El Estado de Derecho se entiende como la protección al individuo contra los abusos del gobierno o grupos de presión, es la garantía que la majestad de la ley está sobre todos. Por ello, son los gobiernos totalitarios y populistas quienes primero buscan socavar la institucionalidad que valida esa protección. El fin es eliminar opositores y competidores que puedan amenazar al político o grupo que busca perpetuarse en el poder.
Tras la caída del bloque soviético el mundo entró en una nueva dinámica, las garantías para el respeto ciudadano se fortalecieron en occidente; la democracia llegó a la Europa del Este, Latinoamérica parecía encaminada a olvidar los regímenes militares y dictatoriales “vigesimónicos”, los asiáticos encabezados por China lograron el salto productivo -muchas veces soslayando derechos ciudadanos- y los africanos también mostraban visos de cambios respecto a regímenes como los de Mobutu, Idi Amin o Eyadema de Togo.
Pese a todo el misticismo oriental -de hecho desde el este han llegado todas las religiones- la antorcha de los derechos ciudadanos siempre la porta occidente; no obstante, la cabra siempre tira al monte, los seres humanos tenemos un innato sentido de autodestrucción que cíclicamente nos pasa facturas como especie; parafraseando a Nietzche somos el “eterno retorno” a nivel político.

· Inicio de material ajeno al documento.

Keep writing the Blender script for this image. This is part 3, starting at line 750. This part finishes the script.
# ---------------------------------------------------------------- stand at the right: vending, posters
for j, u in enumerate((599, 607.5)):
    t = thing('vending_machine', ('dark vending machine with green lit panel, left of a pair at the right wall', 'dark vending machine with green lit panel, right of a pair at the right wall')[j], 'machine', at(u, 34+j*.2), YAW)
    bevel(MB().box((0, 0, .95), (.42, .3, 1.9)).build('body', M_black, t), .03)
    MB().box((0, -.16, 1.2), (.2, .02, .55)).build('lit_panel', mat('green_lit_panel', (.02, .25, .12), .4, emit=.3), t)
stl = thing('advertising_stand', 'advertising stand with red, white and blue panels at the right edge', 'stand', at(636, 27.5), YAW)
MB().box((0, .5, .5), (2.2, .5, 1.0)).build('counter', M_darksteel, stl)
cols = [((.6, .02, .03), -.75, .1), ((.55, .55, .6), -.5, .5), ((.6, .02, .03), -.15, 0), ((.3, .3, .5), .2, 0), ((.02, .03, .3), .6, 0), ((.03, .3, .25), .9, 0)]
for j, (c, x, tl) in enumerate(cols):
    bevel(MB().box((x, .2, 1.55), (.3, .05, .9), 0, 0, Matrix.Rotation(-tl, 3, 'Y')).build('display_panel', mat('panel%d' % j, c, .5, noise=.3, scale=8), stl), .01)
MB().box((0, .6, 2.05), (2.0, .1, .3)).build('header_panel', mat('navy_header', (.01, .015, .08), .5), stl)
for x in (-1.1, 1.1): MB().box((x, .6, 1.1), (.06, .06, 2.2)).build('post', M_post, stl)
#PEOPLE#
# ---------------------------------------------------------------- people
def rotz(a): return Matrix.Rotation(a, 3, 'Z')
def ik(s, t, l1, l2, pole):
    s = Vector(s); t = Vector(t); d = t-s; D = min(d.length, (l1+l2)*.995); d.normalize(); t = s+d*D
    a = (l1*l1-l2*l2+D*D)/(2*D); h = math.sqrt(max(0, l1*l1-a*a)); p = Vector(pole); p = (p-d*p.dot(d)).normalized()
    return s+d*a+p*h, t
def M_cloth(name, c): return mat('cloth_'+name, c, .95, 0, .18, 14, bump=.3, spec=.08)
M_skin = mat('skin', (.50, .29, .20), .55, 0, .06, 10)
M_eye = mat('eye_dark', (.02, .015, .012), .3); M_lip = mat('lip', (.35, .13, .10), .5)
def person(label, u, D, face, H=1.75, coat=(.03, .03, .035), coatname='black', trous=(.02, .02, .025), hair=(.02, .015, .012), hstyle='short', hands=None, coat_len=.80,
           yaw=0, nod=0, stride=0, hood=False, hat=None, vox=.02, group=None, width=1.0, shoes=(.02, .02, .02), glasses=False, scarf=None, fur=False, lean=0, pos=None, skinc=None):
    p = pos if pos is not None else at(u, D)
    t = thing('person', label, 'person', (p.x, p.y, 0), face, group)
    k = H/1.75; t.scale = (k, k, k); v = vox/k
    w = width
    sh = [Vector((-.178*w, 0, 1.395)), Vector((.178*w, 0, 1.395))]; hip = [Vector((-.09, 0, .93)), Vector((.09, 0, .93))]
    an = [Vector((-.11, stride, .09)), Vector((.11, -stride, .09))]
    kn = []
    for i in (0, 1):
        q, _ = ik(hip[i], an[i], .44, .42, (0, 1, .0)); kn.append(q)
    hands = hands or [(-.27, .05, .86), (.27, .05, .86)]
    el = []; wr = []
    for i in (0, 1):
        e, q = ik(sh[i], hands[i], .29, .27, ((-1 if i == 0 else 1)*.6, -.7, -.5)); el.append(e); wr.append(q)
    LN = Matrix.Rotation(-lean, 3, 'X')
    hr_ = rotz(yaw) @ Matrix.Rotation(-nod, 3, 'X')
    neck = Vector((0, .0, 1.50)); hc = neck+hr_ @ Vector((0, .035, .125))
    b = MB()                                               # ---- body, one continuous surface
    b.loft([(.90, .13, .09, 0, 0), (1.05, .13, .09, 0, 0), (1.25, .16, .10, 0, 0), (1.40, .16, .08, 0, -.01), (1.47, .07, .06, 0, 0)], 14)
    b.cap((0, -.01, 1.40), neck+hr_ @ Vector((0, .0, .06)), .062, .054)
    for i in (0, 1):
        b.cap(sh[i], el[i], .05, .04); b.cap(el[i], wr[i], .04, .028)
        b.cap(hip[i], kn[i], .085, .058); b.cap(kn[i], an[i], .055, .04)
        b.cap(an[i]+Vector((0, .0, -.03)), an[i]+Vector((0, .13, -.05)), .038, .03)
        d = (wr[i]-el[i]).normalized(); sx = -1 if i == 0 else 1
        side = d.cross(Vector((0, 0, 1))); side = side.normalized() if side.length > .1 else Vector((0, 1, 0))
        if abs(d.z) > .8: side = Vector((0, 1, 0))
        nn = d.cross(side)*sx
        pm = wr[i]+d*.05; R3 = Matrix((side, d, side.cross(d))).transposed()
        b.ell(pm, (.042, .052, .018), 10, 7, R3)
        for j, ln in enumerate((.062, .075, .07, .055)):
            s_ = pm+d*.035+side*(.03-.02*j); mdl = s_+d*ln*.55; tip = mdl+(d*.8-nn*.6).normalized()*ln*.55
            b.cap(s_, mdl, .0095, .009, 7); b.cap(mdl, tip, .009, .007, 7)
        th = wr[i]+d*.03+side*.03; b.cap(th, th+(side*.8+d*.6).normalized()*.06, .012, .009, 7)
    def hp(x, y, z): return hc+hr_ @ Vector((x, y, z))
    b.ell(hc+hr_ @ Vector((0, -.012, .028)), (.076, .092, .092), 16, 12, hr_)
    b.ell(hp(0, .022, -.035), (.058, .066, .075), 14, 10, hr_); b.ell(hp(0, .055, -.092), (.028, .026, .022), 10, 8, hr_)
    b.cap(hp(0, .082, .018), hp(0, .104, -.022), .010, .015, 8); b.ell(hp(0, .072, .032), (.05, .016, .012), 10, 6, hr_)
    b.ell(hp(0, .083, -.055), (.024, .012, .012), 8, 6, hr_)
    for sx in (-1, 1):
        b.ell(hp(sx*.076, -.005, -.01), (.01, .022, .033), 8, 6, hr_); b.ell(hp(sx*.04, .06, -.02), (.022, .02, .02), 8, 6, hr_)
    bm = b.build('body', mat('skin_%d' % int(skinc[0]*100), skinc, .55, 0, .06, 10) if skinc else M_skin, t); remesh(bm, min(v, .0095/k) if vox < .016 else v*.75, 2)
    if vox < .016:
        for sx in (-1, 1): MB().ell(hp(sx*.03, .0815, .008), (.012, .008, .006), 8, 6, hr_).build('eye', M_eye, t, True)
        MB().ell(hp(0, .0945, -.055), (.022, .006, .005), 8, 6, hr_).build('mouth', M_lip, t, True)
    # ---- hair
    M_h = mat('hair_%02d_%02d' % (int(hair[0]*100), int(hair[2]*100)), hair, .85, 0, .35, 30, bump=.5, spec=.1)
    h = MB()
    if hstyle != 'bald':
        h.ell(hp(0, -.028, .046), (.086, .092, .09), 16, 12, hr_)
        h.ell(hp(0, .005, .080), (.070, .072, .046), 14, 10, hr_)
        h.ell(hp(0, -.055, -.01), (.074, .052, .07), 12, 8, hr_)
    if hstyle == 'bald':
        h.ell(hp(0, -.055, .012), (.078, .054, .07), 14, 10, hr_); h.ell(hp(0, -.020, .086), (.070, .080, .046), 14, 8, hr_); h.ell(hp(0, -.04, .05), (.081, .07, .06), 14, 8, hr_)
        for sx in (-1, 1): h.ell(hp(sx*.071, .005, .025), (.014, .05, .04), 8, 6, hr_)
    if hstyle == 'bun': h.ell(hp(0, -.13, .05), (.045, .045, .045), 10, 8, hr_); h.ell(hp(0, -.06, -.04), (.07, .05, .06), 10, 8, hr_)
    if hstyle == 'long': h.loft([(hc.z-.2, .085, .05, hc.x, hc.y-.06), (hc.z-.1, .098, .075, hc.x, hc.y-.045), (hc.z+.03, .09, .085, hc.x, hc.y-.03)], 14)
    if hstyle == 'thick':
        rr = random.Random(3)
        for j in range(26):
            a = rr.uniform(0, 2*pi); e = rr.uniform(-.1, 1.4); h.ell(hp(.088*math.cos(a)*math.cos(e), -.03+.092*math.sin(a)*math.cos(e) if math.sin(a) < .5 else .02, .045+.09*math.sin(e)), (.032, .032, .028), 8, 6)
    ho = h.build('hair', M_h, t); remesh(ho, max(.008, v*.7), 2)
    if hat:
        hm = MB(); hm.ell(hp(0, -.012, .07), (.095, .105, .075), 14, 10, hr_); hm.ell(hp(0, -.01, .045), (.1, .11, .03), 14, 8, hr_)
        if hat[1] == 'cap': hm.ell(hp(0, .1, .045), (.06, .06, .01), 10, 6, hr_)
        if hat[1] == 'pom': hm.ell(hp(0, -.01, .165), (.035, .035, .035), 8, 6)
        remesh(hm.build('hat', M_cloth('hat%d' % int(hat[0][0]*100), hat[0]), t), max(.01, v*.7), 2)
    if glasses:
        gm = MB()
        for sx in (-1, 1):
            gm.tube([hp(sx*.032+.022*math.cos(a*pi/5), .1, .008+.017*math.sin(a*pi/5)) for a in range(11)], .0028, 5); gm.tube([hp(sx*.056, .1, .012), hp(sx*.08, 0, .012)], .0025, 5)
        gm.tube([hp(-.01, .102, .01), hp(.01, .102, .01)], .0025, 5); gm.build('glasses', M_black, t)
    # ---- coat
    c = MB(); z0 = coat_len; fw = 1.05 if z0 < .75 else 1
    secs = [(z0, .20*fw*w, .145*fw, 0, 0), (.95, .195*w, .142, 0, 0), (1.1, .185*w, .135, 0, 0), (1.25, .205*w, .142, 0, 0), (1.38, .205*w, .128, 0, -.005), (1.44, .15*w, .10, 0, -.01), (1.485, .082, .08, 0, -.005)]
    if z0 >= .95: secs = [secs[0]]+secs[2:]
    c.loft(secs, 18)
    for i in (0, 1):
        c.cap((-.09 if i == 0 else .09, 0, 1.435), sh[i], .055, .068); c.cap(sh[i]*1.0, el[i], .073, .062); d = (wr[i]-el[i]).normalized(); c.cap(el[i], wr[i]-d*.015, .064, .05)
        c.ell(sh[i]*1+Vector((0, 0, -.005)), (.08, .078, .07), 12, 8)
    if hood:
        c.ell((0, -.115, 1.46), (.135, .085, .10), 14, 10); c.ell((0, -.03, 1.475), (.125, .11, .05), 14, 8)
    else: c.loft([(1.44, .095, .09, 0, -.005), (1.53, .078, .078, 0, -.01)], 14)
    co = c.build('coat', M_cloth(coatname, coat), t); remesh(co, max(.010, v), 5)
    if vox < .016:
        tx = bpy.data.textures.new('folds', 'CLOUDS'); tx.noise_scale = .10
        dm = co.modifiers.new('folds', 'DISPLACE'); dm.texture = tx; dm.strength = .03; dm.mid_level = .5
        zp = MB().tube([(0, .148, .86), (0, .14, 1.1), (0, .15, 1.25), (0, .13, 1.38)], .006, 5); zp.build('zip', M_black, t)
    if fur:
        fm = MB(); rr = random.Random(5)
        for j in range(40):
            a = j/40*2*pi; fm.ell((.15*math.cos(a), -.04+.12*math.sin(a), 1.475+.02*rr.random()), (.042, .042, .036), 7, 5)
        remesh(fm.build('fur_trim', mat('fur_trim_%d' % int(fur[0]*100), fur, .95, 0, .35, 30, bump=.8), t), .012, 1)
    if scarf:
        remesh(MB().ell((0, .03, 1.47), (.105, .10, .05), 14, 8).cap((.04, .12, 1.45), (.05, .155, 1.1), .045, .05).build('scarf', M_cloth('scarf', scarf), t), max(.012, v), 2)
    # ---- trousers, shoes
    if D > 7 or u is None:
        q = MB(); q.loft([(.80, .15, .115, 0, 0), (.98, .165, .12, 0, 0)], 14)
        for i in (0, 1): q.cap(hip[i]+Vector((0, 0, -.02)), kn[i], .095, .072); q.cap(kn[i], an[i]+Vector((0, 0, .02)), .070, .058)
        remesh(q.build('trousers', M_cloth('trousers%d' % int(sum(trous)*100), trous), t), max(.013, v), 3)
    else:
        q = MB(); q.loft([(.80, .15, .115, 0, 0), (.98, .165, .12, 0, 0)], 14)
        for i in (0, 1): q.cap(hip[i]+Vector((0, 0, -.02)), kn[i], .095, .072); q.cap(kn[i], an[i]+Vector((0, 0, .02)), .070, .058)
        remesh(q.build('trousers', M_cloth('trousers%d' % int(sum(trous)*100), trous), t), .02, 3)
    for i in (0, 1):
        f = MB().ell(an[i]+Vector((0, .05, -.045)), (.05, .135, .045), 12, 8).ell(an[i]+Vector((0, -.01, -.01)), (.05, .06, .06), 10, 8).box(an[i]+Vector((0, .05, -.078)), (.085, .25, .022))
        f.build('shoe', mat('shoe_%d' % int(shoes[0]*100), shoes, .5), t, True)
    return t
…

Cuando se fortaleció el compromiso de la Comunidad Económica Europea a través del euro y los norteamericanos eligieron finalmente un presidente afrodescendiente, llegó la reacción que busca reinstalar un statu quo que parecía enterrado en los libros de historia. De nuevo vemos como resurge el odio supremacista en Estados Unidos y personajes como Boris Johnson o Matteo Salvini se asoman a la tribuna política europea; la reacción en cadena no se hace esperar en América Latina con la extrema derecha neopentecostal y proteccionista invocando el tradicionalismo criollo -responsable del atraso en el subcontinente y la presencia de dictaduras como la de Maduro- mezclado con una visión decimonónica de la sociedad.
El hecho que un país sea desarrollado económicamente no implica forzosamente que sus habitantes sean seres pensantes con una visión lógica de las cosas, pues son las élites los propiciadores de los cambios en los sistemas políticos.
El renacer de ese populismo encarnado en la aparición de personajes demagógicos que aprovechan la ignorancia de la gente para explotar los resentimientos por situaciones personales -desempleo, ingresos bajos, competencia de extranjeros, etc.- será siempre periódico mientras las poblaciones no se eduquen; apostar por la formación intelectual de las personas es un fusible contra la influencia populista.
Quizá lo peor que ocurre sea ese ataque virulento a los hechos que cuestionan el actuar de los gobernantes; “fake news” en Estados Unidos o “medios mentirosos y cobardes” como el presidente llamó a la prensa independiente cuando se publicó la encuesta que le otorgaba menos del 20% de aprobación; localmente se trata de una camarilla de bagres que con tal de congraciarse con Trump igual trasladan la embajada a Jerusalén o se convierten en tercer país seguro. El objetivo es mantener impunidad.
Boris Johnson socava al Parlamento, Trump busca desconocer las opiniones de las cortes -sobre todo en política migratoria- y aquí la rémora del gigante hemisférico que tenemos por mandatario con sus adláteres, están a un strike de desconocer a la CC. Somos un eco gacho y subterráneo de lo que ocurre en el mundo.